Commodity ETFs see reduced volatility and volume


iPath DJ-UBS Copper (JJC):
09/21/2012 Closing Price: 47.92

Intermediate Term Trend is bullish.
Current Position: LONG @ 43.67 on 08/21/2012; STOP @ 46.34 OR Weekly Close Below 47.28
Current Upside Target = 47.91 – 52.23
Projected Weekly Range: 2.26
Trading 128,000 Shares; COVERED 25,600 (20%) @ 45.49, COVERED 19,200 (15%) @ 48.20


  • Initial trade risk was $188,160 or .38%. Current trade risk is $0. Current trade profits are $487,168 or .97%.
  • JJC is an ETN that holds only a single commodity, the Copper High Grade futures contract.
  • JJC saw extreme volatility on Monday as prices soared to 49.17 then fell back down to 47.28. Tuesday through Friday saw very little change and closed out the week slightly below the midrange. Price action was bullish divergent, meaning last week made a higher high and higher low, yet experienced a bearish weekly close. Strong resistance is currently pushing down on JJC; three continuous weekly closes above the Bollinger band hasn’t occurred since 2009. Friday’s close indicates trading should open lower this week while the remainder of the week should be flat to slightly lower. Pay close attention to the current exit prices as they are within the expected weekly trading range.

United States Oil (USO):
09/21/2012 Closing Price: 34.49
Intermediate Term Trend is bearish.
Current Position: FLAT
Current Upside Target = 35.85 – 37.87*Extended Upside Objective
Projected Weekly Range: 2.01
Trading 159,000 Shares


  • USO seeks to replicate the spot price of WTI light, sweet crude oil and primarily holds futures contracts.
  • The November contract of WTI fell 9% last week, resulting in an equal plummet for USO. Monday fell to 35.23 and Wednesday traded down to 33.96, violating the previous five weekly lows. This trading range would normally be broken down into two or three weeks, indicating a top had formed and a correction had begun. Because this occurred so quickly, we believe this is only an intra-trend price correction and support will keep prices above 32.46. Our longer-term price objectives remain to the upside as we believe the well-established rally will continue towards 38. Although last week’s bearish price action could follow-through to this week, we believe trading will be slightly higher. We remain flat until higher quality trade opportunities arise.
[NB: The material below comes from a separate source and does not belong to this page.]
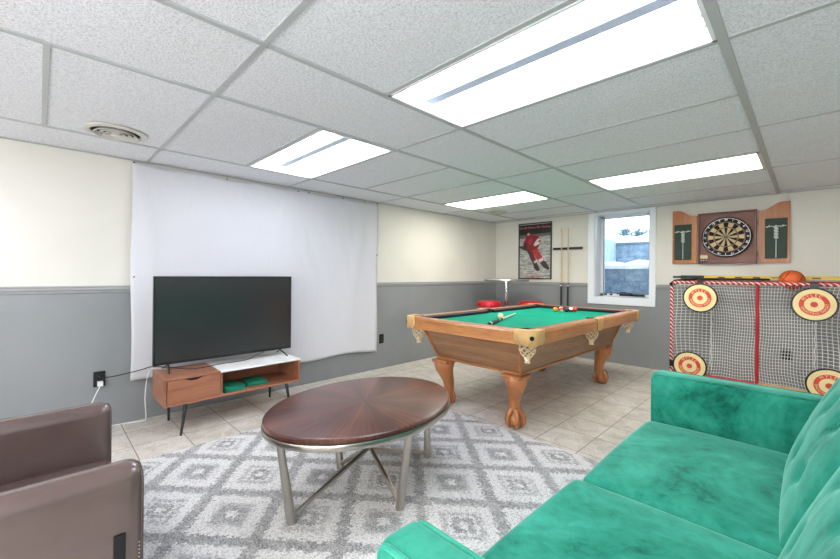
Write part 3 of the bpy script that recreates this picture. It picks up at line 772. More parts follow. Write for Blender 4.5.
# back: leaning, tufted
LEAN = math.atan2(.175, .42)
def back_matrix(yc):
    ex = Vector((0, 1, 0)); ez = Vector((math.sin(LEAN), 0, math.cos(LEAN))); en = Vector((-math.cos(LEAN), 0, math.sin(LEAN)))
    M = Matrix((ex, ez, en)).transposed().to_4x4(); return M
for y0, y1 in ((YN + .004, YD - .002), (YD + .002, YF - .004)):
    L = y1 - y0; H = .56; T = .15; yc = (y0 + y1) / 2
    tufts = [(u * L / 2, v * H / 2) for v in (-.28, .42) for u in ((-.5, 0.02, .52) if v < 0 else (-.52, 0., .5))]
    def fn(u, q, tufts=tufts, L=L, H=H):
        z = q.z
        if u[2] > 0:
            b = .045 * (1 - abs(u[0]) ** 3) * (1 - abs(u[1]) ** 2.5)
            z += b * u[2]
            for (tx, ty) in tufts:
                dx, dy = q.x - tx, q.y - ty
                z -= .020 * math.exp(-(dx * dx + dy * dy) / .0012) + .006 * math.exp(-(dx * dx + dy * dy) / .012)
                z -= .006 * math.exp(-(dx + .25 * dy) ** 2 / .00012) * math.exp(-abs(dy) / .12)
                z -= .003 * math.exp(-(dy - .45 * dx) ** 2 / .00014) * math.exp(-abs(dx) / .09)
        return (q.x, q.y, z)
    Mb = back_matrix(yc)
    ctr = Vector((3.718, yc, .385)) + Vector((math.sin(LEAN), 0, math.cos(LEAN))) * H / 2 - Vector((-math.cos(LEAN), 0, math.sin(LEAN))) * T / 2
    Mb.translation = ctr
    bm = NB(); rbox(bm, Mb, (L, H, T), .045, .016, fn)
    c = obj('back_cushion', bm, M_velvet, so, smooth=80)
    for (tx, ty) in tufts:
        bm = NB(); p = Mb @ Vector((tx, ty, T / 2 + .012)); sphere(bm, p, .011, 10, 6); obj('button', bm, M_velvet, c, smooth=80)
Mb = back_matrix(0); Mb.translation = Vector((3.93, (YN + YF) / 2, .50)) + Vector((.05, 0, 0))
bm = NB(); rbox(bm, Mb, (YF - YN, .62, .07), .03, .1); obj('back_frame', bm, M_velvet, so, smooth=60)
for x in (AX0 + .07, AX1 - .07):
    for y in (YN - .04, YF + .04):
        bm = NB(); tube(bm, [(x, y, .152), (x, y, RZ if x < 3.3 else 0.001)], [.022, .014], 12); obj('leg', bm, wood('dark leg wood', (40, 26, 18), (62, 42, 30), 'Z'), so, smooth=50)

# ------------------------------------------------------------ pool table
PX, PY, PL, PW, PZ = 1.816, 2.966, 2.375, 1.305, .805
OAK = (148, 92, 50), (198, 138, 84)
WX = wood('oak grain across', *OAK, 'X', 1.0, .32, .3); WY = wood('oak grain along', *OAK, 'Y', 1.0, .32, .3); WZ = wood('oak leg', (146, 86, 46), (194, 126, 76), 'Z', .8, .3, .35)
pt = thing('pool_table', 'oak pool table with green felt, net pockets and claw feet', 'pool table', (PX, PY, 0))
hx, hy = PW / 2, PL / 2; RW = .098; ZA_, ZB_ = .700, .802
def railprof(d0, sgn, ax):   # bevelled rail outline from outside (0) inward
    return [(0, ZA_), (0, ZB_ - .016), (.010, ZB_), (RW, ZB_), (RW, ZB_ - .03), (RW, .745), (.03, ZA_)]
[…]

United States Natural Gas (UNG):
09/21/2012 Closing Price: 19.72
Intermediate Term Trend is bullish.
Current Position: FLAT
Working Orders: BUY @ 19.83; STOP @ 18.88

Current Upside Target = 23.57 – 24.11
Projected Weekly Range: 1.62
Trading 150,000 Shares


  • Upcoming initial trade risk is $142,500 or .29%.
  • UNG seeks to replicate the price movement of NYMEX Natural Gas by holding futures contracts.
  • Following a very bullish, weekly confirmation bar, UNG experienced reduced volume and reduced volatility last week. Last week’s range failed to violate the previous week’s high or low, creating an inside vertical bar, while the range of only .93 formed a VRCB. This combination has provided an ideal trade opportunity to buy-in with the I.T. trend. There currently exists a 78% chance of trading 20.66 before 18.16 and Friday’s bullish close confirms this. The first correction following an I.T. trend reversal has proven to be a highly profitable pattern with an above average probability of success. For these reasons, we have issued a working order to BUY 150,000 shares of UNG at 19.83. We will exit the trade on the formation of an OVB at 18.88, a pattern with a one in then chance of occurring.